There is a claim that knowing a lot about entrepreneurship is hardly sufficient to make one a successful entrepreneur, that ‘knowing a lot’ can even be dangerous.

Therefore, in attempting to induce the change from behavioristic to constructivist, educators should help learners to move from a more novice mindset toward a more expert mindset as entrepreneurs. Clearly, it is a state of mind that learners move from, from being novice to expert thinkers. Personally, I do not see the value in a learner cramming the definition of ‘who is an entrepreneur’ taught in class. Clearly, it is valuable, but the constructivist approach inculcates ‘who is an entrepreneur’ in the learner’s mind. Therefore, we need a better understanding of what course (curricular) activities influence what cognitive changes.
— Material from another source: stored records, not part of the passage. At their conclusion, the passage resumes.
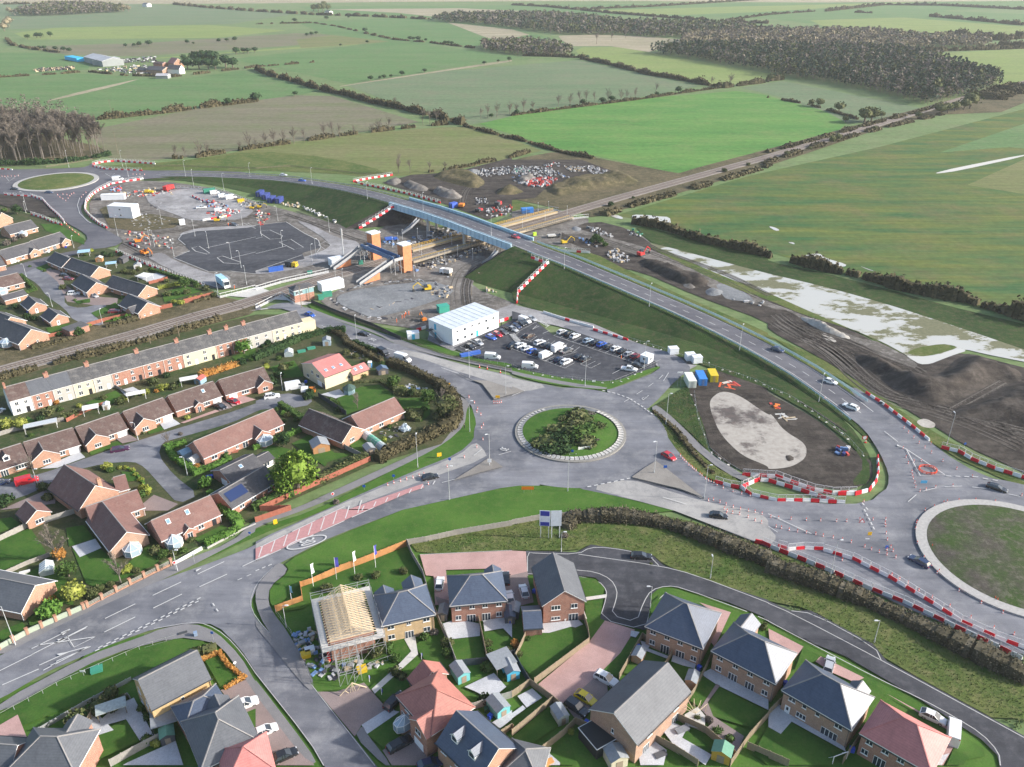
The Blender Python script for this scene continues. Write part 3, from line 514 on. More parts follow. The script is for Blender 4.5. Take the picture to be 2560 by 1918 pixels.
mb=MB(); mb.poly(GL('j 1440,1430 1452,1462 1300,1515 1000,1645 960,1657 790,1657 1000,1578 1240,1498')); o=mb.obj('red_hatching',REDS); o.location.z=MZ-.003; struct(o)
mb=MB(); mb.poly(GL('n 735,0 0,332 0,255 150,190 540,0')); o=mb.obj('red_hatching',REDS); o.location.z=MZ-.003; struct(o)
mb=MB()
for i in range(9):
    t0=i/8.5; a=G('n',20+t0*700,245-t0*258+10); b=G('n',60+t0*700,310-t0*262+20) ; strip(mb,[G('n',45+80*i,238-37*i),G('n',20+80*i,312-36*i)],.22)
for i in range(7): strip(mb,[G('j',935+102*i,1620-36*i),G('j',915+102*i,1664-38*i)],.22)
solid_=GL('n 0,335 90,288'); strip(mb,solid_,.2)
dash('n 0,335 740,0',6,2,.2,mb); dash('n 30,245 540,0',6,2,.2,mb)
o=mb.obj('road_markings',WHT); o.location.z=MZ+.004; struct(o)
# ---------------- link road on its embankment, the rail bridge
def frame(p,q,z=None):
    """matrix at p whose x axis points to q (level)"""
    return Matrix.Translation(p)@Matrix.Rotation(math.atan2(q.y-p.y,q.x-p.x),4,'Z')
cl=smooth(GL('e 1180,125,0.1 1300,129,0.1 1700,126,0.9 2209,148,2.2 f 240,165,3 480,200,4.1 720,235,5.2 980,290,6.3 1240,365,7.2'),1)
cm=GL('f 1240,365,7.2 1500,440,7.4 1740,520,7.5 1950,600,7.5 2130,665,7.5 g 90,725,7.4')
cr=smooth(GL('g 90,725,7.4 265,795,7 460,865,6.5 640,940,5.9 1050,1115,4.5 1495,1305,3.1 1970,1530,1.7 l 240,410,.9 480,570,.45 800,800,.18 1070,1040,.15'),1)
full=cl+cm[1:]+cr[1:]
mb=MB(); strip(mb,full,9.2,.14); o=struct(mb.obj('link_road',TARL))
mb=MB(); 
for k in (-3.9,3.9): strip(mb,offs(full,k),.18,.16)
for p,h in walk(full,6.2):
    d=Vector((math.cos(h),math.sin(h),0)); q=p+d*3.2
    i=min(range(len(full)),key=lambda i:(full[i]-q).length); 
    n2=[x for x in walk(full,6.2,0)]; break
W1=walk(full,1.0)
# heights follow the polyline because walk() interpolates x, y and z
for i in range(0,len(W1)-3,6): strip(mb,[W1[i][0],W1[i+1][0],W1[i+2][0],W1[i+3][0]],.17,.16)
o=struct(mb.obj('road_markings',WHT))
NF=3.7
def bank(pts,mn,mf,name='embankment'):
    mb=MB(); prof=lambda p:[(-6.3-NF*p.z-.3,-p.z-.3),(-6.3,-.02),(-4.6,.06),(4.6,.06),(6.3,-.02),(6.3+2.1*p.z+.3,-p.z-.3)]
    rows=[]
    for i,p in enumerate(pts):
        a=pts[max(0,i-1)];b=pts[min(len(pts)-1,i+1)]; d=Vector((b.x-a.x,b.y-a.y,0)).normalized(); n=Vector((-d.y,d.x,0)); rows.append([p+n*x+Vector((0,0,z)) for x,z in prof(p)])
    for r,s in zip(rows[:-1],rows[1:]):
        for j in range(5): mb.face([r[j],s[j],s[j+1],r[j+1]],0 if j<2 else (1 if j>2 else 2))
    o=mb.obj(name,[mn,mf,DIRT]); return struct(o)
bank(cl,BANK,RGH); bank(cr,BANK,RGH)
def abut(p,d,m=SOIL,s=1):
    """earth slope under the bridge end"""
    d=Vector((d.x,d.y,0)).normalized(); n=Vector((-d.y,d.x,0)); z=p.z; mb=MB()
    top=[p+n*-6.3+Vector((0,0,-.1)),p+n*6.3+Vector((0,0,-.1))]; f=[p+d*13-n*7+Vector((0,0,-z)),p+d*13+n*7+Vector((0,0,-z))]
    nl,nr=((NF,2.1) if s>0 else (2.1,NF)); l=p-n*(6.3+nl*z)+Vector((0,0,-z)); r=p+n*(6.3+nr*z)+Vector((0,0,-z)); c1=p+d*9-n*16+Vector((0,0,-z)); c2=p+d*9+n*16+Vector((0,0,-z))
    mb.face([top[0],f[0],f[1],top[1]]); mb.face([top[0],l,c1]); mb.face([top[0],c1,f[0]]); mb.face([top[1],f[1],c2]); mb.face([top[1],c2,r])
    struct(mb.obj('abutment_slope',m))
dd=cm[-1]-cm[0]; abut(cm[0],dd); abut(cm[-1],-dd,SOIL,-1)
BLUE=mat('pale_blue_steel',(.45,.64,.74),.45,.06,.6,spec=.5); BLUD=mat('shaded_blue_steel',(.30,.47,.58),.5,.05,.8); DGREY=mat('dark_steel',(.06,.065,.07),.6,.1); GALV=mat('galvanised_steel',(.42,.43,.44),.5,.1,2,metal=.3)
br=empty('road_bridge',(0,0,0),0,'pale blue steel girder road bridge carrying the link road over the railway','bridge')
n0=Vector((-dd.y,dd.x,0)).normalized(); L=dd.length
mb=MB(); wallstrip(mb,cm,12.6,-1.0,.05); mb.obj('deck',mat('deck_soffit',(.25,.26,.27),.8),br)
for sgn in (-1,1):
    mb=MB(); e=offs(cm,sgn*6.5); wallstrip(mb,e,.3,-1.7,1.25); wallstrip(mb,e,.75,-1.75,-1.6,0); wallstrip(mb,e,.75,1.2,1.32)
    mb.obj('girder',BLUE,br)
    mb=MB()
    for p,h in walk(e,3.0): 
        M=Matrix.Translation(p)@Matrix.Rotation(h,4,'Z'); mb.box(-.06,.06,-.34,.34,-1.6,1.2,0,M)
    wallstrip(mb,e,.42,-.5,-.42); mb.obj('girder_stiffener',BLUD,br)['kind']='stuff' if 0 else ''
    mb=MB(); wallstrip(mb,offs(cm,sgn*6.0),.12,1.55,1.65); wallstrip(mb,offs(cm,sgn*6.0),.12,.9,.98)
    for p,h in walk(offs(cm,sgn*6.0),2.5): mb.bar(p,p+Vector((0,0,1.6)),.06)
    mb.obj('parapet_rail',BLUE,br)
for t in (.33,.63):
    p=cm[0].lerp(cm[-1],t); mb=MB()
    for k in (-5,0,5): q=p+n0*k; mb.lathe([(.7,0),(.7,q.z-1.9)],10,0,(q.x,q.y,0))
    a=p-n0*6.2;b=p+n0*6.2; wallstrip(mb,[Vector((a.x,a.y,p.z)),Vector((b.x,b.y,p.z))],1.5,-2.1,-1.1); mb.obj('pier',CONC,br)
for p,s in ((cm[0],1),(cm[-1],-1)):
    d=dd.normalized()*s; mb=MB(); a=p-n0*7+d*.6;b=p+n0*7+d*.6; wallstrip(mb,[a,b],1.4,-4,-1.0); mb.obj('abutment',mat('abutment_blue_grey',(.33,.45,.52),.7),br)
def scaffold(name,c,rz,lx,ly,lz,label,step=2.2,group=None,m=None,z0=0):
    mb=MB(); nx=max(1,int(lx/step)); ny=max(1,int(ly/step)); nz=max(1,int(lz/2))
    for i in range(nx+1):
        for j in range(ny+1):
            if 0<i<nx and 0<j<ny: continue
            x=lx*i/nx-lx/2; y=ly*j/ny-ly/2; mb.bar((x,y,z0),(x,y,z0+lz+.8),.05)
    for k in range(1,nz+1):
        z=z0+k*lz/nz
        for y in (-ly/2,ly/2):
            mb.bar((-lx/2,y,z),(lx/2,y,z),.045); mb.bar((-lx/2,y,z+.6),(lx/2,y,z+.6),.04)
            for i in range(nx): mb.bar((-lx/2+lx*i/nx,y,z-lz/nz),(-lx/2+lx*(i+1)/nx,y,z),.04)
        for x in (-lx/2,lx/2): mb.bar((x,-ly/2,z),(x,ly/2,z),.045)
    o=mb.obj(name,m or GALV,None,c,rz); return tag(o,label,'scaffold',group)
p=cm[0].lerp(cm[-1],.17); scaffold('scaffold',(p.x-4,p.y-2,0),math.atan2(dd.y,dd.x),13,6,4.6,'grey scaffold under the left span of the blue bridge',2,m=DGREY)
p=cm[0].lerp(cm[-1],.80); scaffold('scaffold',(p.x-4,p.y-4,0),math.atan2(dd.y,dd.x),12,7,4.6,'dark scaffold under the right span of the blue bridge',2,m=DGREY)
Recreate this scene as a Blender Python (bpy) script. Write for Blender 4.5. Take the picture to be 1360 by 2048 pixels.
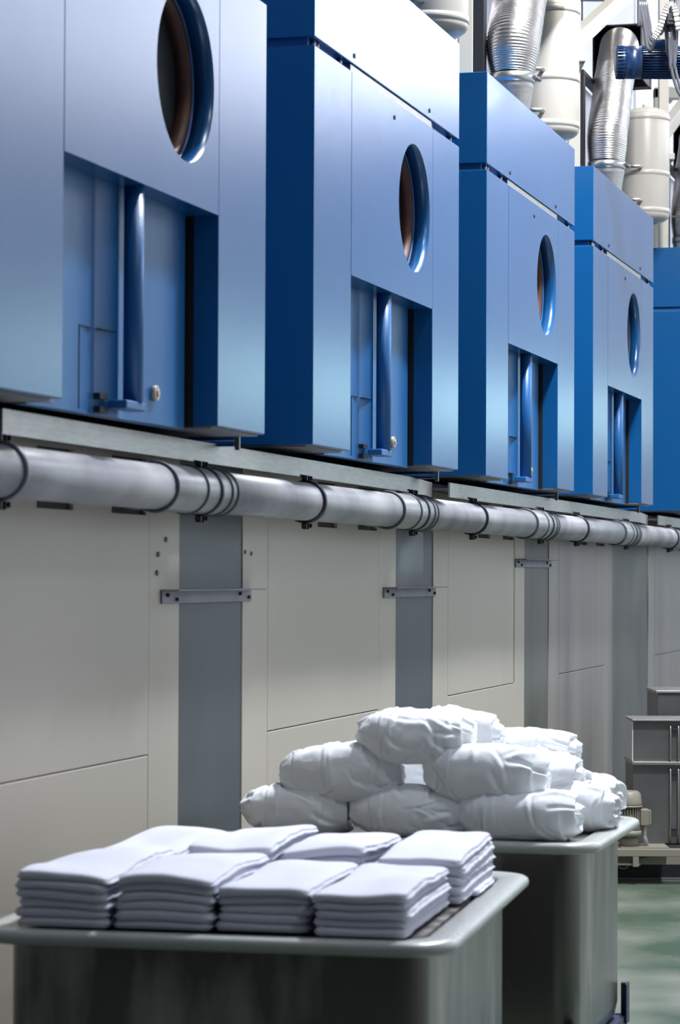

To conclude, as entrepreneurship educators, we have to realize that there is a quest to unleash entrepreneurship education outward from management faculties. Though presently entrepreneurship education is reduced to management related disciplines alone, there are possible avenues to revitalize its potential. Entrepreneurship education certainly has a legitimate place in, for instance, the study of psychology, science, sociology, music, nursing, education or even mathematics.

To nurture our students’ education and for the centrality of Sri Lanka’s progress constructivist learning practices of entrepreneurship should dominate over behavioristic content. We must go beyond teaching facts and teach students to think like an entrepreneur. It is about more than what students know, it is about how they structure knowledge.